Friday, July 20, 2018

The challenges of becoming a vegetarian in a meat-filled world

By: Tanya Kewalramani ’14

The smell of the cheeseburger was driving me crazy. I looked at my grilled cheese sandwich and gave it to my friend. I was craving meat so badly. All I wanted was a steak, a cheeseburger or a crispy chicken wrap. Orange chicken, grilled shrimp, chicken curry and so many of my favorite non-vegetarian dishes were off limits to me. In an effort to have stronger willpower and become healthier I recently decided to become a vegetarian, and it’s been a challenge. The benefits are plenty, no doubt. I’ve seen a change in myself and I am proud, but it’s only the beginning.

A month ago, my twelve year old cousin announced that she had been a vegetarian for six months already. One of her teachers had shown her a video at school that really rattled her. She announced that she was going to be a vegetarian for a year and it really inspired me. This summer, when we went on a family vacation to Africa, not once did she touch meat. It was truly amazing. We were surrounded by such amazing food, and even if the vegetarian food was terrible, she ate it without complaining for even a second.

When I went back to Dubai, I thought it through and went for it. I decided to start when I landed in the U.S. There was no way I was going to miss out on all the delicious shawarmas and shrimp biryani. I ate like there was no tomorrow, until I reached the US. I was mentally prepared, or at least I thought. I love my food, especially seafood.

One of my friends came to pick me up at the airport, and took me to McDonalds because he was starving. The smell inside was just painful. I meekly ate my french fries and drank some soda while he chowed down three cheeseburgers. That’s when I almost gave up. I sipped my soda fiercely, in an effort to distract myself. It helped, no doubt, but my hunger had not disappeared.
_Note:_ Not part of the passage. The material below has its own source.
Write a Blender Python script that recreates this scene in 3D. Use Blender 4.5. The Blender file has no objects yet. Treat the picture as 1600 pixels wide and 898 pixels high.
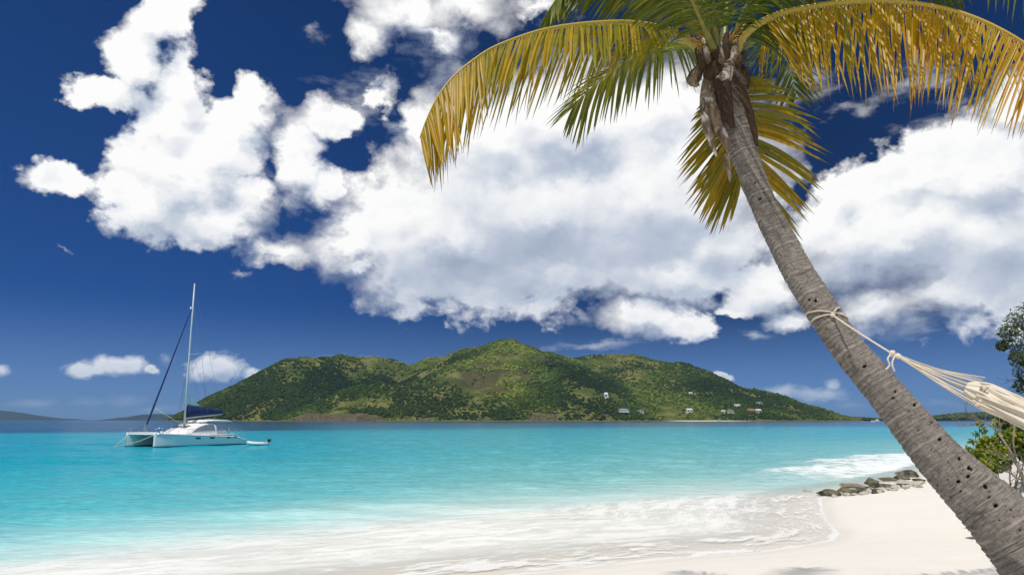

I calmed myself down, and enjoyed the ride back to Hartford but the challenge presented itself again when I met all my friends later that night back at Trinity. They wanted to go off campus and go to Trinity restaurant. I ate my butternut squash ravioli in silence, and no matter how delicious it was, it simply did not fill me up. It took me a week to find good vegetarian food at Trinity that would fill me up and satisfy me as well.

My whole family enjoys  eating. We take our meals seriously, but recently they have been pestering me to become a vegetarian. They want me to be healthier, and they always said that being a vegetarian gives one a whole new perspective on life. It’s been a few weeks into this, and without a doubt, I feel better and stronger. Recently, I accidentally took a bit of a chicken sandwich and spat it out immediately. I felt disgusted that I had actually eaten the meat.

Yesterday I went to Tisane with my friends and while they ate meat, I ate my caprese flatbread,not quietly, but with joy. Food is such an important part of all our lives, whether we like to admit it or not. It nourishes us and gives us strength to go through our crazy days at Trinity. In between running to classes and meetings, a grilled cheese and some grapes really do a fantastic job.

I always used to criticize vegetarians. It used to seem impossible that people would not eat meat. It always used to baffle me how vegetarians had grown up without having ever eaten meat. My uncle is one such person. He loves his food. It’s a pleasure to go out and eat with him. Oddly enough, whenever we used to order non-vegetarian food, he would always tell us what to order and always got it right. I always thought it was a sixth sense with food that I wish I possessed.

It’s a process no doubt. Especially to convert from being a non vegetarian to a vegetarian, but it’s such an interesting challenge. It doesn’t just make me want to be healthier, but it’s improved my willpower and my daily habits. It’s provided me with this amazing motivation to want to do better in life, because I am slowly achieving my own personal goal.

If any of you out there have thought about being vegetarians but could not quite get there, now is the time to do it. Trust me when I say, it’s helpful in every way.

One Response to The challenges of becoming a vegetarian in a meat-filled world

  1. Tanya – Hooray for you for becoming vegetarian! In addition to personal benefits, being a veg(etari)an is much easier on the environment, because animal agriculture accounts for a significant portion of carbon emissions that go into the atmosphere.

    I would like to suggest, though, that transitioning to a veg lifestyle is much easier and more pleasurable if you view it as an adventure instead of an exercise in will power. When you expand your view of “food” to go beyond McDonalds and the standard American diet, you can find all kinds of other cultures that include myriad creative combinations of plant-based food. Indian, east Asian, and Mexican, in particular are abundant in staple vegetarian dishes. Keep in mind that when it comes to meat consumption, the U.S. is the exception, not the norm, since we consume far more meat per capita than any other country in the world.

    So – it’s not about self-deprivation, it’s about expanding your palette! Encourage Chartwell’s to explore a variety of cuisines when it comes to vegetarian food (which they do sometimes), and I promise you will never be bored or crave McDonalds again!